There are worse things, though, then Wolf Spiders.
In fact, a few years ago we had a Black Widow infestation in our back yard.


Mark would laugh at me everytime I went into the back yard because I would have to do my "Black Widow check". I would slowly and carefully walk along our fence to see if there were any new webs. I got pretty good at identifying the widows' webs. One good thing about these creepy crawlers is that they usually stay on their webs, but my biggest fear was that the boys, when playing outside, would accidentally happen upon a web and become a victim. Mullin knew not to go near the fence, and he wouldn't dare. Lincoln, on the other hand, was a bit too young to understand the danger. All of my checking eventually paid off because one day, as I was poking
around in their outside toys, I spotted the deadly spider on the strap of one of their backpacks. You
can imagine my horror! I don't remember seeing any
last year, but it is about time for me to start checking again!

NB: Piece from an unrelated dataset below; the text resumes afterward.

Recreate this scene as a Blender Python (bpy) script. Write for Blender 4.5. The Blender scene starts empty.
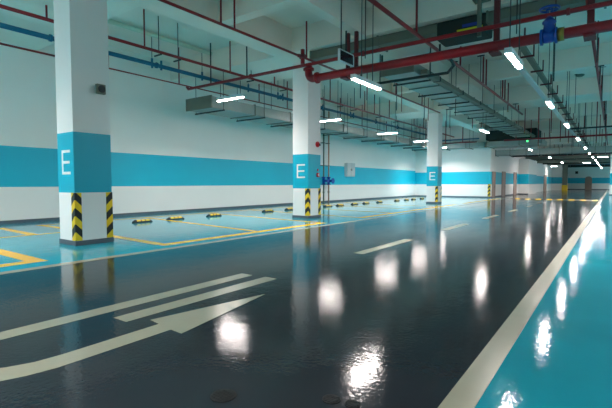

I haven't had much luck with spiders, so I guess that is why I dislike them so much-- Well, except for those really pretty garden spiders that spin beautiful webs. Those are neat. Shortly
after Mark and I got married, I discovered the apartment we lived in was infested with the infamous brown recluse. I worked as a nanny at the time and the kids' dad owned an exterminating company. He confirmed my worst fear!! Our landlord seemed extremely put out by the fact she had to have the pest control guys out at least once a month to spray our apartment. This was a huge test for our marriage! Mark acted like the problem wasn't that big of a deal, and I was a basket case. One night as I was taking Lasagne out of the oven, I noticed something on my shirt. It was a huge Brown Recluse! I screamed like I was being kidnapped, flicked it off with the spatula I was holding, and ripped off my clothes to see if I had been bitten. Mark came tearing out of the bedroom and through hysterical sobs I explained what had happened. Crying, I called my mom while Mark looked for the spider. I wasn't going to bed until it had been found and murdered! He finally found it behind the refrigerator. I am sure some of you are thinking I am just a crazy nut, but I was sincerely afraid. In the mornings, the first thing I would see would be a fresh brown recluse still alive on the glue board we had by our bed. We had glue boards all over our one bedroom apartment. When it was all said and done, I counted over 70 trapped recluses. It was a good day when we left that nasty place. After packing all of our belongings into black garbage bags with gloves on, I lined up all of those glue boards and left them on the kitchen counter. I hope our landlord was the one that had to throw them away. I should have called Andy Wise.












This brings back terrible memories!!